A Polarization-Decomposed Method for Simulating Inhomogeneous Birefringence in Laser-Interferometric Gravitational-Wave Detectors

arXiv:2606.08943v1 Announce Type: new Abstract: Birefringence in test mass substrates is an emerging limitation for current and future laser-interferometric gravitational-wave detectors, particularly as detectors move toward higher circulating power, cryogenic operation, and crystalline optical materials. Spatially varying birefringence alters both the polarization state and spatial mode content of the intracavity field, reducing interference contrast and coupling into length and alignment control signals. Accurate modeling of these effects is complicated by the fact that most frequency-domain simulation tools employ scalar modal propagation and lack native support for polarization and two-dimensional substrate maps.

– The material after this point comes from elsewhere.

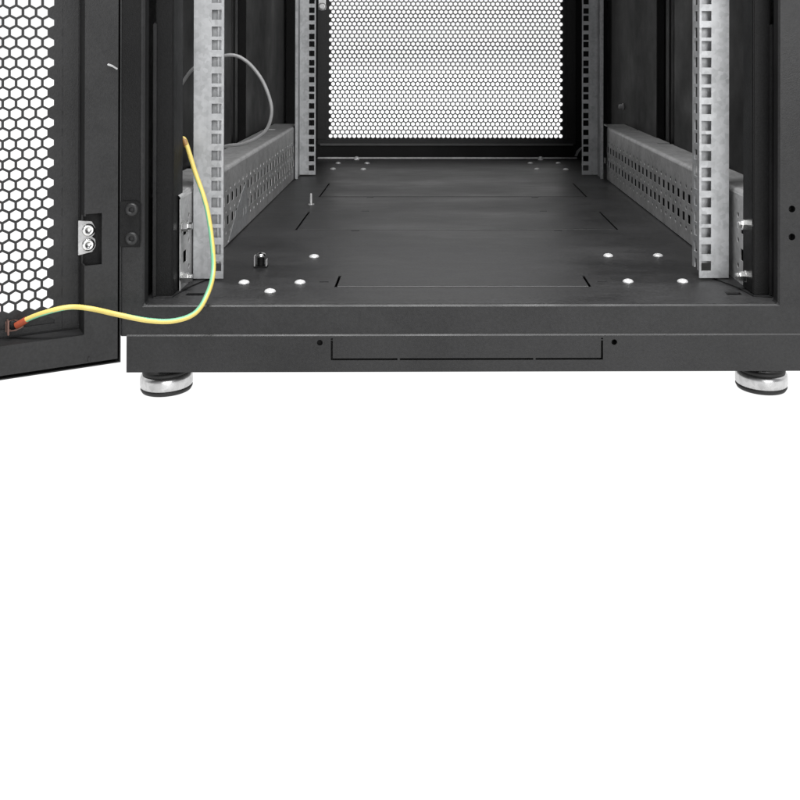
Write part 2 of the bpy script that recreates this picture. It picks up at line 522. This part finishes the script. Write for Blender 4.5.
# rear door: pan frame and hexagonal mesh
YD = 1014.0
M = Mesh()
M.prism([(-252, 13.0), (252, 13.0), (252, 23.5), (-252, 23.5)], YD - 2, YD + 2, lambda p, q, r: (p, r, q))
M.box(-252, -233.5, YD - 1.6, YD + 2, 23.7, TOP - 6); M.box(233.5, 252, YD - 1.6, YD + 2, 23.7, TOP - 6)
rear_door = M.build("rear_door", BLACK, rack, bevel=0.9, seg=2)
M = Mesh()
M.box(-248, 248, YD - 6, YD - 2.2, 11.8, 15.6)  # grey strip along the rear door's bottom edge
M.build("door_bottom_strip", GREYSTRIP, rear_door, bevel=1.7, seg=3)
M = Mesh()
p, r = 9.17, 7.82
M.hexsheet(-226.6, 29.8, 50, int((TOP - 45) / r), p, r, 0.775, 1.0, lambda u, v, w: (u, YD + 1 - w, v))
M.box(-251, -231, YD + 2.3, YD + 3, 20, TOP - 8); M.box(228.5, 251, YD + 2.3, YD + 3, 20, TOP - 8)
M.box(-251, 251, YD + 3.2, YD + 4, 20, 25.2); M.box(-251, 251, YD + 3.2, YD + 4, TOP - 20, TOP - 8)
M.build("mesh_sheet", BLACK, rear_door, weld=False)
M = Mesh()
M.lathe([(5, -3), (7.5, -2), (8.0, 2), (8.0, 9), (6.5, 12), (3, 13), (0.1, 13.2)], 24, o=(-243, YD - 5, 282), ax='y')
M.lathe([(4, -10), (4, 0)], 16, o=(-243, YD - 5, 282), ax='y')
M.box(-250, -236, YD - 3.5, YD - 2.4, 276, 298)
M.build("hinge_knob", SCREWM, rear_door)
M = Mesh()
M.prism([(246, -6), (250, 4), (258, 12), (261, 10), (254, 2), (251, -6)], 984, 986, lambda a, b, c: (a, c, b))
M.build("strike_bracket", ZINCD, rear_frame)

# ------------------------------------------------------------------ front door, swung open about 150 degrees
th = math.radians(29)
UX = Vector((-math.cos(th), -math.sin(th), 0)); NX = Vector((math.sin(th), -math.cos(th), 0)); P0 = Vector((-299, -92, 0))
def D(u, v, w):
    p = P0 + UX * u + NX * w
    return (p.x, p.y, v)
DW, DT, DB = 560.0, TOP - 6, -62.3
M = Mesh()       # outer pan: skin and the thin rim standing up around the inner frame
M.box(-5.0, -4.0, DB, DT, -26, -1.0, fn=lambda u, z, w: D(u, z, w))
M.box(-4.0, DW, DB, DB + 1.0, -26, -1.0, fn=lambda u, z, w: D(u, z, w))
M.box(DW, DW + 1, DB, DT, -26, -1.0, fn=lambda u, z, w: D(u, z, w))
M.box(-4.0, DW, DB + 1.0, DB + 30.5, -26, -24.8, fn=lambda u, z, w: D(u, z, w))
M.box(-4.0, 39.6, DB + 30.7, DT, -26, -24.8, fn=lambda u, z, w: D(u, z, w))
M.box(DW - 45, DW, DB + 30.7, DT, -26, -24.8, fn=lambda u, z, w: D(u, z, w))
M.box(39.8, DW - 45.2, DT - 40, DT, -26, -24.8, fn=lambda u, z, w: D(u, z, w))
front_door = M.build("front_door", BLACK, rack)
front_door["label"] = "mesh front door swung wide open"
M = Mesh()       # inner frame: face with latch cut-out, bottom face, side walls
Fi = lambda u, z, w: D(u, z, w)
F0, F1 = -2.2, 25.2
M.prism([(F0, -58.6), (DW - 28.2, -58.6), (DW - 28.2, -34.5), (F1, -34.5), (F1, 23.4), (11.0, 23.4), (11.0, 67.0), (F1, 67.0), (F1, DT - 2), (F0, DT - 2)], -1.5, 0, D)
# wall facing the mesh, with the latch cut-out, and the sloping ledge at the bottom
M.plate([-1.6, -22.5], [-34.5, DT - 2], [(-14, -1.5, 23.4, 65.0)], 1.4, lambda u, v, w: D(F1 + w, v, u))
M.plate([F1 - 1, DW - 2], [-22.5, -1.6], [], 1.4, lambda u, v, w: D(u, -34.5 + w, v))
M.box(F0, F0 + 1.4, -58.6, DT - 2, -24.5, -1.7, fn=lambda u, z, w: D(u, z, w))
M.box(F0 + 1.5, DW - 2, -58.6, -57.2, -24.5, -1.7, fn=lambda u, z, w: D(u, z, w))
M.box(DW - 28, DW - 2, -58.6, DT - 2, -1.5, 0, fn=lambda u, z, w: D(u, z, w))
M.build("door_frame", BLACK, front_door, bevel=0.6, seg=2)
M = Mesh()
p, r = 10.3, 8.5
M.hexsheet(50.4, -9.6, 44, int((TOP - 15) / r), p, r, 0.80, 1.2, lambda u, v, w: D(u, v, w - 22.0))
M.plate([26.5, 45.4], [-33.0, DT - 14], [], 1.0, lambda u, v, w: D(u, v, w - 22.5))
M.plate([30, 506], [-33.6, -15.6], [], 1.0, lambda u, v, w: D(u, v, w - 23.8))
M.plate([501, 520], [-13.0, DT - 14], [], 1.0, lambda u, v, w: D(u, v, w - 22.5))
M.plate([47.4, 500.8], [DT - 26, DT - 14], [], 1.0, lambda u, v, w: D(u, v, w - 22.5))
M.plate([26.6, 39.2], [-32.6, DT - 15], [], 0.7, lambda u, v, w: D(u, v, w - 21.6))
M.plate([39.4, 506], [-32.6, -27.2], [], 0.7, lambda u, v, w: D(u, v, w - 21.6))
M.build("mesh_sheet", BLACK, front_door, weld=False)
# latch keeper in the cut-out
M = Mesh()
M.prism([(28, 60.0), (17, 58.5), (14.2, 53), (15.0, 47), (17.0, 45.5), (14.2, 43), (13.8, 37), (16.5, 32.5), (28, 30.5)], -13.5, -12, lambda a, b, c: D(a, b, c))
latch = M.build("latch_keeper", ZINCD, front_door, bevel=0.3)
for z in (51.5, 39.0):
    M = Mesh()
    prof = [(5.4, 0), (5.4, 1.2), (4.6, 2.2), (2.6, 2.4), (2.0, 1.0), (0.1, 1.0)]
    seg = 20
    def pt(rr, h, k):
        a = 2 * math.pi * k / seg
        return D(20 + rr * math.cos(a), z + rr * math.sin(a), -12 + h)
    for (r0, h0), (r1, h1) in zip(prof, prof[1:]):
        for k in range(seg): M.face([pt(r0, h0, k), pt(r0, h0, k + 1), pt(r1, h1, k + 1), pt(r1, h1, k)], 0, True)
    M.build("screw", CHROME, latch)
# earth lug on the door
M = Mesh()
M.prism([(84, -20), (84, -29), (76, -29), (70, -26.5), (70, -22.5), (76, -19.5)], -21.4, -19.8, D)
M.prism([(82, -18), (83.4, -18), (83.4, -30), (82, -30)], -19.7, -12, D)
lug = M.build("earth_lug", COPPER, front_door, bevel=0.3)
M = Mesh()
seg = 14
for (r0, h0), (r1, h1) in zip([(3.8, 0), (3.8, 2), (3.0, 2.6), (0.1, 2.8)], [(3.8, 2), (3.0, 2.6), (0.1, 2.8)]):
    q = lambda rr, h, k: D(78.5 + rr * math.cos(2 * math.pi * k / seg), -23.5 + rr * math.sin(2 * math.pi * k / seg), -19.7 + h)
    for k in range(seg): M.face([q(r0, h0, k), q(r0, h0, k + 1), q(r1, h1, k + 1), q(r1, h1, k)], 0, True)
M.build("screw", DARK, lug)
M = Mesh()
M.prism([(7.2, 192.2), (6.6, 194.0), (3.0, 192.6), (-1.6, 189.6), (-1.0, 188.2), (3.2, 190.9)], 0.1, 1.4, D)
M.build("hinge_clip", SATIN, front_door, bevel=0.3)
M = Mesh()
M.box(20.5, 22.2, -58, -53.5, 0.1, 0.8, fn=lambda u, z, w: D(u, z, w))
M.build("weld_tab", BLACK, front_door, bevel=0.2)

# hinge plate on the left post
M = Mesh()
poly = [(-295.5, 76)] + [(-283.5 + 5 * math.cos(a), 71 + 5 * math.sin(a)) for a in [math.pi / 2 * (1 - k / 6) for k in range(7)]] \
     + [(-283.5 + 5 * math.cos(a), 41.5 + 5 * math.sin(a)) for a in [-math.pi / 2 * k / 6 for k in range(7)]] + [(-295.5, 36.5)]
M.prism(poly, YF - 2.9, YF - 1.02, lambda a, b, c: (a, c, b))
hinge = M.build("hinge_plate", DARK, rack, bevel=0.6)
M = Mesh(raw=True)
M.lathe([(2.0, -0.6), (2.2, -2.4), (4.4, -2.6), (5.6, -1.6), (5.8, 0)], 22, ax='y', cap=False)
M.lathe([(0.05, -0.7), (2.0, -0.6)], 6, ax='y', cap=False, smooth=False)
hs = M.build("hinge_screw", BLACK, hinge, loc=mm(-285.6, YF - 2.9, 68.6))
copy(hs, hinge, mm(-285.6, YF - 2.9, 43.8))

# ------------------------------------------------------------------ levelling feet
M = Mesh(raw=True)
M.lathe([(18.5, 0), (21.8, 0.7), (23.2, 3.2), (23.0, 4.8), (21.5, 5.2)], 40)
foot = M.build("levelling_foot", RUBBER, rack, loc=mm(-271, -30, -ZG), rot=(0, math.radians(-1.2), 0))
M = Mesh(raw=True)
M.lathe([(21.6, 4.0), (22.9, 5.0), (23.4, 7), (23.4, 12.8), (22.8, 15.2), (21.4, 16.4), (20.0, 16.0)], 40, cap=False)
M.build("metal_ring", SATIN, foot)
M = Mesh(raw=True)
M.lathe([(21.0, 15.8), (21.3, 18), (20.8, 19.6), (19.5, 19.9), (17.5, 18.4), (9.0, 18.2)], 40)
M.build("rubber_collar", RUBBER, foot)
M = Mesh(raw=True)
M.lathe([(9.5, 18.5), (9.5, 24), (5.2, 24.2), (5.2, 44)], 6, smooth=False)
M.build("threaded_stud", SATIN, foot)
copy(foot, rack, mm(275.5, -30, -ZG), (0, math.radians(1.2), 0))
copy(foot, rack, mm(-271, 920, -ZG)); copy(foot, rack, mm(275.5, 920, -ZG))

# ------------------------------------------------------------------ screws on the floor tray
M = Mesh(raw=True)
M.lathe([(5.2, 0), (5.2, 0.4), (4.9, 1.2), (4.0, 2.0), (2.6, 2.6), (1.5, 2.8), (1.2, 2.3), (0.05, 2.3)], 24, cap=False)
spots = [(-205, -7), (-152.5, -7), (-152.8, 108), (-175.2, -41), (158.4, 111), (211.4, 111), (157, -5), (208.8, -5),
         (-205.8, 848), (-151.3, 843), (-204.5, 933), (-150.4, 933), (156, 934), (208.7, 934.5), (158.9, 844), (209.9, 840)]
scr = None
for x, y in spots:
    if scr is None: scr = M.build("screw", SCREWM, floor_panel, loc=mm(x, y, -14))
    else: copy(scr, floor_panel, mm(x, y, -14), (0, 0, random.random() * 6))
for x in (-173.9, 180.8): copy(scr, floor_panel, mm(x, 989.7, -12), (math.pi / 2, 0, 0))
# upright pin between the panels
M = Mesh(raw=True)
M.lathe([(4.5, 0), (4.5, 1.6), (1.7, 1.8), (1.7, 15), (1.2, 16.2), (0.05, 16.4)], 14)
M.build("threaded_pin", ZINCD, floor_panel, loc=mm(-196.9, 449.6, -14))
# bolts on side panel and channels
M = Mesh(raw=True)
M.lathe([(6.0, 0), (6.0, 2), (4.2, 2.2), (4.2, 7), (3.2, 8.4), (0.05, 8.8)], 18, ax='x')
M.build("panel_bolt", ZINCD, rack, loc=mm(299, 765, 103.5), rot=(0, 0, math.pi))
M = Mesh(raw=True)
M.lathe([(6.0, 0), (6.0, 1.4), (5.0, 1.6), (5.0, 6.5), (3.4, 6.6), (3.4, 10), (0.05, 10.4)], 6, ax='x', smooth=False)
nb = M.build("channel_nut", CHROME, chan[-1], loc=mm(-256.5, -37, 45), rot=(0.4, 0, 0))
copy(nb, chan[-1], mm(-256.5, -37, -2), (0.9, 0, 0))
nb2 = copy(nb, chan[1], mm(259.5, -38, -1), (0.2, 0, math.pi))
copy(nb, chan[1], mm(261.5, -38, 46), (0.2, 0, math.pi))

# ------------------------------------------------------------------ loose things
gs = empty("earth_stud", mm(-200.5, 60, -14), "chrome headed earthing stud standing upright on the rack floor by the left rail", "stud")
M = Mesh(raw=True)
M.prism([(-6.5, -5), (6.5, -5), (6.5, 5), (-6.5, 5)], 0, 1.6, XYZ)
M.build("base_washer", DARK, gs, bevel=0.3)
M = Mesh(raw=True)
for k in range(5): M.lathe([(3.1, 1.6 + k * 1.8), (3.9, 2.5 + k * 1.8), (3.1, 3.4 + k * 1.8)], 16, cap=False)
M.build("threaded_shank", DARK, gs)
M = Mesh(raw=True)
M.box(-6.3, -5.4, -4, 4, 1.7, 12.0); M.box(5.4, 6.3, -4, 4, 1.7, 8.0)
M.build("side_clip", ZINCD, gs)
M = Mesh(raw=True)
M.lathe([(3.0, 10.6), (5.2, 10.8), (5.2, 12), (4.2, 13.6), (2.2, 14.6), (0.05, 14.9)], 20)
M.build("dome_head", CHROME, gs)

WIRE = [(-286, -6, 119), (-272, -8.5, 117), (-263, -11, 122), (-258, -14, 118), (-247.2, -25, 93.7), (-233.5, -39, 64.1), (-225.3, -52, 33.4), (-221.2, -66, 9.0), (-222.0, -88, -5.8), (-229.5, -99, -17.7)]
def wpt(u, v, w): return D(u, v, w)
WIRE2 = [(-245.2, -105, -22.4), (-265.0, -108.5, -21.3), (-289.4, -112, -15.5)] + [wpt(21.0, -11.5, 6), wpt(37.3, -8.3, 5), wpt(53.5, -10.8, 1), wpt(66.5, -16.5, -8), wpt(76.0, -23.5, -16)]
M = Mesh()
def stripe(s, a):
    ph = (a + 0.50 + 0.22 * math.sin(s / 95.0) + s / 900.0 - min(0.36, max(0.0, (s - 230) / 260.0))) % 1.0
    return 1 if ph < 0.40 else 0
tube(M, WIRE + WIRE2, 2.15, 24, stripe)
w = M.build("earth_cable", [YELLOW, GREEN], None)
FERR = plain("red_heat_shrink", (0.36, 0.07, 0.03), 0.5)
M = Mesh()
tube(M, [wpt(69.0, -18.2, -10.2), wpt(72.5, -20.8, -13.0), wpt(76.2, -23.6, -16.1)], 2.75, 18)
M.build("heat_shrink", FERR, w)
M = Mesh()
tube(M, [(-268, -9.5, 119.5), (-263, -11, 121.6), (-259.8, -13, 120.2), (-257.2, -15.2, 115.6)], 2.45, 18)
M.build("heat_shrink", plain("brown_heat_shrink", (0.30, 0.16, 0.05), 0.5), w)
w["label"] = "yellow and green earth cable looping from the left rail to the open mesh door"; w["category"] = "cable"

M = Mesh()
tube(M, [(-301, 124, 159), (-295.5, 120, 167), (-283, 118, 183.5), (-266, 118, 193.5), (-242, 120, 198.5), (-226, 122, 191), (-212, 124, 174), (-203.5, 126, 154), (-201, 128, 137), (-206, 132, 120), (-218, 136, 109), (-236, 142, 101.5), (-252, 148, 99), (-275, 160, 92), (-296, 170, 80)], 1.9, 16)
w = M.build("grey_cable", GREYPVC, None)
w["label"] = "thin grey cable making a loop behind the left front rail"; w["category"] = "cable"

In this work, we present a practical and general method for simulating inhomogeneous birefringence without modifying existing simulation frameworks. The approach represents the two polarization components as independent scalar fields and introduces their coupling through an equivalent triple-Mach-Zehnder construction that reproduces the Jones matrix of a birefringent medium. We demonstrate the method using realistic birefringence maps of the KAGRA sapphire input test masses. The technique is compatible with any frequency-domain interferometer model and enables efficient birefringence studies for next-generation gravitational-wave detectors.